Four years have passed since Monica Ross-Williams, 42, lost her job overseeing a retail store for a major cell phone carrier in Michigan. In that time, she has tried her hand as an entrepreneur, launching an ill-fated janitorial services company. She worked part-time as a merchandising representative for prominent brands, training staff at big box retailers on how to sell the product. College-educated, she used to make $50,000 a year. Now, she is happy to line up part time work that pays $10 an hour. Her credit has been tarnished. Her husband is still working, but lean years have taken a toll, chopping their household income roughly in half.

"It has put a strain on our marriage," she says. "When you have financial issues, every discussion leads to people being depressed. 'How are you going to be able to pay this?' 'How are going to be able to pay that?'"

Ross-Williams has become a frequent blogger whose contributions center on creative solutions to joblessness, such as credit to help those out of work launch their own businesses.

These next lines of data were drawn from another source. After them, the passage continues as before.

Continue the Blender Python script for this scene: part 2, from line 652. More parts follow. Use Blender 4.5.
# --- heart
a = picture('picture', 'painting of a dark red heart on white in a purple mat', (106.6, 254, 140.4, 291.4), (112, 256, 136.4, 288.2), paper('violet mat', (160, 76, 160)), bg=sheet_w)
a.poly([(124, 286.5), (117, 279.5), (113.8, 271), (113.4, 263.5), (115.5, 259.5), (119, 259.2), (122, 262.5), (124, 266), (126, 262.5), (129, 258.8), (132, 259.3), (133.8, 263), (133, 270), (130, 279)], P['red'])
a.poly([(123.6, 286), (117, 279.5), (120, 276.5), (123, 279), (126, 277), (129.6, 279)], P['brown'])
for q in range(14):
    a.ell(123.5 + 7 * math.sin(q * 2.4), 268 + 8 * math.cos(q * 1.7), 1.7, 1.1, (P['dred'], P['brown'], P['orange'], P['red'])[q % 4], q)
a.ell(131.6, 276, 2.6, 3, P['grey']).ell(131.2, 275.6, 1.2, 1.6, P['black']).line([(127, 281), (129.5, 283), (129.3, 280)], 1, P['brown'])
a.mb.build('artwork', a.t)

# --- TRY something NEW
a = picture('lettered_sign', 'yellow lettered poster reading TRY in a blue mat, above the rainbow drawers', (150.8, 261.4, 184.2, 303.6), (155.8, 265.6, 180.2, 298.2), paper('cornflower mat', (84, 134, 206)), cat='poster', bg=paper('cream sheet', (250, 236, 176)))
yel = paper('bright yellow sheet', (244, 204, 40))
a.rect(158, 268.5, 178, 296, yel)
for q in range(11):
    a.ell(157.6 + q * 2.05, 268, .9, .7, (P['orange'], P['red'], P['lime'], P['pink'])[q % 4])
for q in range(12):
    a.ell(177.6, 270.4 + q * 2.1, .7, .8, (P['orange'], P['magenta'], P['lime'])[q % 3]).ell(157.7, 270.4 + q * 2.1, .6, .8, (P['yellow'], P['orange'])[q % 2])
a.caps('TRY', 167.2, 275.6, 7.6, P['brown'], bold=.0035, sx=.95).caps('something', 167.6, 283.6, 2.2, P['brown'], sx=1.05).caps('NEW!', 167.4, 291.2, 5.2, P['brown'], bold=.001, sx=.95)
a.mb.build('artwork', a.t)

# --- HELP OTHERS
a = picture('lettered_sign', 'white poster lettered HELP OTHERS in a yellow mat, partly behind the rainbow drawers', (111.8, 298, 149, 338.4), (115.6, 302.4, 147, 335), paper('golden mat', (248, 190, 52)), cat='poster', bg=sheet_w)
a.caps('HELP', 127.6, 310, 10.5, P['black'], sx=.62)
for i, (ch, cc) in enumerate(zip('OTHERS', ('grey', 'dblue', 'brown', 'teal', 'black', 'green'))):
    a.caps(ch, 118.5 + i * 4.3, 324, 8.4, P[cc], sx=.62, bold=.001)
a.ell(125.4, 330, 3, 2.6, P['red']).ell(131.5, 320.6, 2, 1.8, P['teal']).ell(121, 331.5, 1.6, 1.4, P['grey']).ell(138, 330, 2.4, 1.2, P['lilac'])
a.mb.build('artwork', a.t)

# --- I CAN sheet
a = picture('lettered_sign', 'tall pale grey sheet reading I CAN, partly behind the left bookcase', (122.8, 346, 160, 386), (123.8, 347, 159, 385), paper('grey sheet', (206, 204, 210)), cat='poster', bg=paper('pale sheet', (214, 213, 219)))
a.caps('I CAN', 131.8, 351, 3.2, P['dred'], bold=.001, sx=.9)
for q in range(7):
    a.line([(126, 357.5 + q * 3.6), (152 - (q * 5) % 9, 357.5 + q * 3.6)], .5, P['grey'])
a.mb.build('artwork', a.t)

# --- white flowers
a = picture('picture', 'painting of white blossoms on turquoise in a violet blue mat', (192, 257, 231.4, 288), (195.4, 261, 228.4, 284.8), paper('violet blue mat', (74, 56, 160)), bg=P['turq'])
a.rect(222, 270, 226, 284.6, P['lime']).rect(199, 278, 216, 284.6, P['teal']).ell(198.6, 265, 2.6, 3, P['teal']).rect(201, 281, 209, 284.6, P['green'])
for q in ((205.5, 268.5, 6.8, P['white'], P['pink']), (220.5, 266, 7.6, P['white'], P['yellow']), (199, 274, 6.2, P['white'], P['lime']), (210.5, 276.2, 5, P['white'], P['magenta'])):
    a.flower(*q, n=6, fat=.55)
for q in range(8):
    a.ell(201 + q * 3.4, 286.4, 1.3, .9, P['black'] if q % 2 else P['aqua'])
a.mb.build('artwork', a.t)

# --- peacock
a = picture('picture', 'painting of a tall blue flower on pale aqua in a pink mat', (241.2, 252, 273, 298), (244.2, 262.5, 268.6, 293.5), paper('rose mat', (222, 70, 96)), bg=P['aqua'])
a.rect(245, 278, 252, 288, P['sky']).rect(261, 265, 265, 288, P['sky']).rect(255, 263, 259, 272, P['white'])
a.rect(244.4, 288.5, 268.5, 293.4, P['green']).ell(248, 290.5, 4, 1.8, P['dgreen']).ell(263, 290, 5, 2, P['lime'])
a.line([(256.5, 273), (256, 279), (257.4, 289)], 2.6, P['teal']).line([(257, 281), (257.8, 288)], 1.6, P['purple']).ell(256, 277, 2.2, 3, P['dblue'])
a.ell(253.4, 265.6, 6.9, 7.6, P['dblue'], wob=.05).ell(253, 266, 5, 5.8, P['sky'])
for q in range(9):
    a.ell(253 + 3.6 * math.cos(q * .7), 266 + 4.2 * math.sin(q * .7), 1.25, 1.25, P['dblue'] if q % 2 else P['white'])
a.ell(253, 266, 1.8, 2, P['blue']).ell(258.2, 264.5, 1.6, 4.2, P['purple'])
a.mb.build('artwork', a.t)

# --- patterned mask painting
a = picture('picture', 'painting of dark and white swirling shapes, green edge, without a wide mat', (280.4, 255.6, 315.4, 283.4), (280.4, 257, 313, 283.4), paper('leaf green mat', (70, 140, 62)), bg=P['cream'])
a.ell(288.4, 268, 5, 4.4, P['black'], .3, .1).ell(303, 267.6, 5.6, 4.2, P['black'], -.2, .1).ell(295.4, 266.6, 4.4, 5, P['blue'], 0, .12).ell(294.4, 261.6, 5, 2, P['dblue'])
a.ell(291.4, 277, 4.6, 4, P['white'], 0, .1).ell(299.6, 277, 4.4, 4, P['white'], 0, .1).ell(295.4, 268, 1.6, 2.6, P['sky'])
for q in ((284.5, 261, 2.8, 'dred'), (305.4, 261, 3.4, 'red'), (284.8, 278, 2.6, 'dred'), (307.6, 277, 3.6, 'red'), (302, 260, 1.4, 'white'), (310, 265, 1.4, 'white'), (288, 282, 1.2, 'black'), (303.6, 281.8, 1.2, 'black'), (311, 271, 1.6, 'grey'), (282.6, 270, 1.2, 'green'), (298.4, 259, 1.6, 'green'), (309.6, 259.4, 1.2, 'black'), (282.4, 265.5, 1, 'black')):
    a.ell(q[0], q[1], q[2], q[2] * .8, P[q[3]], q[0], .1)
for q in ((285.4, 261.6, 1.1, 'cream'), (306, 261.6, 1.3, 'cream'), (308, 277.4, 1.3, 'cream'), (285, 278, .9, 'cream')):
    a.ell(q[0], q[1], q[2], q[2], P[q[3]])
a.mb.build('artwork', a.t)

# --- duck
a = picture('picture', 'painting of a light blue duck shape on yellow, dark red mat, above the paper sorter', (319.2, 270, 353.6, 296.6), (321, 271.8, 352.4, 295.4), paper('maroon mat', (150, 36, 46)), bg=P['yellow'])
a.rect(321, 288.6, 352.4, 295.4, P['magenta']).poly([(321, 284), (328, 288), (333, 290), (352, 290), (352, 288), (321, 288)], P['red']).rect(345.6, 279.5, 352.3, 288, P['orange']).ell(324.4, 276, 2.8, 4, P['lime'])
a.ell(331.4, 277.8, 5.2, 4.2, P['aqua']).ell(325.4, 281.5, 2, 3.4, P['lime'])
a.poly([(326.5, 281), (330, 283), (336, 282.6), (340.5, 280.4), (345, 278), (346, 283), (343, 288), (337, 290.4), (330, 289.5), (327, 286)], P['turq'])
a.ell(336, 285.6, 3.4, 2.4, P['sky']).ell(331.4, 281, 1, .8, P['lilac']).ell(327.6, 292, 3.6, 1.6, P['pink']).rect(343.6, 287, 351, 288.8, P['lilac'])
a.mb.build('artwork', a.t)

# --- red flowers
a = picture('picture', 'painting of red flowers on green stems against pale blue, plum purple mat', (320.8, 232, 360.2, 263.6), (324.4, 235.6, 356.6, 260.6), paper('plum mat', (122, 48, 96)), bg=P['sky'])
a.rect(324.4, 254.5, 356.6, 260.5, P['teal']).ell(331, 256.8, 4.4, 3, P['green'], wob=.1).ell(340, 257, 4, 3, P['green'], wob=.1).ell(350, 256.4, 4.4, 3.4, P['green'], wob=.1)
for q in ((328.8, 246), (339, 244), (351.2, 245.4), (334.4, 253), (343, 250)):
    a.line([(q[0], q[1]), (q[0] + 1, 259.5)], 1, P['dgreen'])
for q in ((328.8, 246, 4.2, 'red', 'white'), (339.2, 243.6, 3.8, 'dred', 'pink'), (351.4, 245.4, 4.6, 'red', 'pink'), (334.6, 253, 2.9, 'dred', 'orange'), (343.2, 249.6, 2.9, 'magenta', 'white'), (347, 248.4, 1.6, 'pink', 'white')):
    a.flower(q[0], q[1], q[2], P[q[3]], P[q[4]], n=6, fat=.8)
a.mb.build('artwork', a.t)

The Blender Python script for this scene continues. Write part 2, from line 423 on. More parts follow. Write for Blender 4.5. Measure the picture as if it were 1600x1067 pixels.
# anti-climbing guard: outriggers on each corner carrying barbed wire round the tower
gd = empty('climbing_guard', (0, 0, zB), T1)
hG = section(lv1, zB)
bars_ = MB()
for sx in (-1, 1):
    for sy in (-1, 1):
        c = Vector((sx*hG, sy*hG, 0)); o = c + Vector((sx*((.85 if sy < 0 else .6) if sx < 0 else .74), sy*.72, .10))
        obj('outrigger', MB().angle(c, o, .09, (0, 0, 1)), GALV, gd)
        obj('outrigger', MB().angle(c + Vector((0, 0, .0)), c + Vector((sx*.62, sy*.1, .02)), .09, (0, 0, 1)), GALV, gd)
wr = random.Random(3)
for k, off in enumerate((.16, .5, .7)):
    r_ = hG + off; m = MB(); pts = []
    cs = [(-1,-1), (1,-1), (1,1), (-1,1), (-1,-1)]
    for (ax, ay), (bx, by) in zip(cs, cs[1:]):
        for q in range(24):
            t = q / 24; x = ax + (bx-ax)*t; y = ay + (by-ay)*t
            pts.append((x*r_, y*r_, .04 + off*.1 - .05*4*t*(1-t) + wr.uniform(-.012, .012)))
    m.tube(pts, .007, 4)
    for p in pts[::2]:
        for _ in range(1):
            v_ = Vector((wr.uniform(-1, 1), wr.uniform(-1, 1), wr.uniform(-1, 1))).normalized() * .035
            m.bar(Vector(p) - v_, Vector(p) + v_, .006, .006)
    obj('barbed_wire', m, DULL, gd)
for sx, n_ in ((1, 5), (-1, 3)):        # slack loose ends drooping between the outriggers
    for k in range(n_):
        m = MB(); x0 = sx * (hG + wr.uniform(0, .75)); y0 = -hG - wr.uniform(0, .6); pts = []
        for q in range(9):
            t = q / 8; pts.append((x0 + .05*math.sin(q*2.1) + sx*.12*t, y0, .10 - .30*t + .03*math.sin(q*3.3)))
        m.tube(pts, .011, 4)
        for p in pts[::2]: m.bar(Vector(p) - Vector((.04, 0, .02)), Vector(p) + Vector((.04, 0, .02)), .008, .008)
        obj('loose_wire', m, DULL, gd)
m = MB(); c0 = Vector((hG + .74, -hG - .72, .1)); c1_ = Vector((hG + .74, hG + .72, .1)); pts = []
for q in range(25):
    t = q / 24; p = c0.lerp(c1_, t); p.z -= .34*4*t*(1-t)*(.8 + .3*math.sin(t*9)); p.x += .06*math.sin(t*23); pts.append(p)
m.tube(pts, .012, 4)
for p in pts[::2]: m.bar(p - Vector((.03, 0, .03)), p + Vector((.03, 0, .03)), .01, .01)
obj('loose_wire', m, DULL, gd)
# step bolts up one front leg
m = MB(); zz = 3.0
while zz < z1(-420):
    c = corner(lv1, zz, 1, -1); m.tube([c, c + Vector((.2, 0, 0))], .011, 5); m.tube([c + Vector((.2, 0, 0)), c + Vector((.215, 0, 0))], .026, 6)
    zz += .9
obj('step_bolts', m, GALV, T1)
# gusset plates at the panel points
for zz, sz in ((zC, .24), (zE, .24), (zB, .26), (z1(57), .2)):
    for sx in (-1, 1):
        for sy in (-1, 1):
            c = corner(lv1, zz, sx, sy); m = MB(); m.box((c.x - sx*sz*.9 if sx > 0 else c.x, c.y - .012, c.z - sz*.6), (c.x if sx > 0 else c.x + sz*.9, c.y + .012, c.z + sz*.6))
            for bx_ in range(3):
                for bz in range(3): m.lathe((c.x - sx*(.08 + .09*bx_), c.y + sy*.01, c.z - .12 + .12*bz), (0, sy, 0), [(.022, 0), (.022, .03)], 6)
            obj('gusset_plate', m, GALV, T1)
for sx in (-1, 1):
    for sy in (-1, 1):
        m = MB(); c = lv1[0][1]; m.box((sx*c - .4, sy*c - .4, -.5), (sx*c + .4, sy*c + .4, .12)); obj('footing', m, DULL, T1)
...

"It's definitely not paying my bills, but it's my passion," she says. "I feel like I have finally found my voice. I want to, if nothing else, be a voice for people in my situation and not let others think that unemployed people just want to sit around collecting unemployment checks."

Yet even as she demonstrates resourcefulness and an irrepressible spirit, her faith in the opportunities that once seemed so abundant has taken a hit.

"I really honestly believed - I'm not going to lie in corp America - that basically if you worked very hard, you were rewarded with good pay," she says. "That has been shaken."

This sort of downward adjustment is now part and parcel of the American story -- a story that will not be altered so long as the economy merely stands in as a prop for two candidates proffering dueling narratives about where we are and how we got here.

It will not be addressed so long as the pundit class is content to tease out the data points of another awful jobs report for insights into electoral fortunes.

The campaign ought to be an opportunity for sustained debate about what we can do to fix the economy, rather than a platform for talk about how the economy can be used to wage the campaign. We need an active, serious focus on large-scale job creation. Everything else is just noise.